Third post-Newtonian dynamics of compact binaries: Noetherian conserved quantities and equivalence between the harmonic-coordinate and ADM-Hamiltonian formalisms

TL;DR

This paper derives a third post-Newtonian Lagrangian for compact binaries, identifies conserved quantities, and proves its physical equivalence to the ADM-Hamiltonian formalism, clarifying the relationship between two approaches in gravitational dynamics.

Contribution

It provides a Lagrangian formulation at 3PN order, computes conserved quantities, and establishes the equivalence between harmonic-coordinate and ADM-Hamiltonian formalisms.

Findings

Derived the 3PN Lagrangian depending on positions, velocities, and accelerations.

Computed Noetherian conserved quantities associated with Poincaré invariance.

Proved the physical equivalence of harmonic-coordinate and ADM-Hamiltonian formalisms at 3PN.

Abstract

A Lagrangian from which derive the third post-Newtonian (3PN) equations of motion of compact binaries (neglecting the radiation reaction damping) is obtained. The 3PN equations of motion were computed previously by Blanchet and Faye in harmonic coordinates. The Lagrangian depends on the harmonic-coordinate positions, velocities and accelerations of the two bodies. At the 3PN order, the appearance of one undetermined physical parameter \lambda reflects an incompleteness of the point-mass regularization used when deriving the equations of motion.

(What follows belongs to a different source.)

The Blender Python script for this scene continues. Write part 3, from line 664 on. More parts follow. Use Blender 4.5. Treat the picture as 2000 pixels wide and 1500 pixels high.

In addition the Lagrangian involves two unphysical (gauge-dependent) constants r'_1 and r'_2 parametrizing some logarithmic terms. The expressions of the ten Noetherian conserved quantities, associated with the invariance of the Lagrangian under the Poincar\'e group, are computed. By performing an infinitesimal ``contact'' transformation of the motion, we prove that the 3PN harmonic-coordinate Lagrangian is physically equivalent to the 3PN Arnowitt-Deser-Misner Hamiltonian obtained recently by Damour, Jaranowski and Sch\"afer.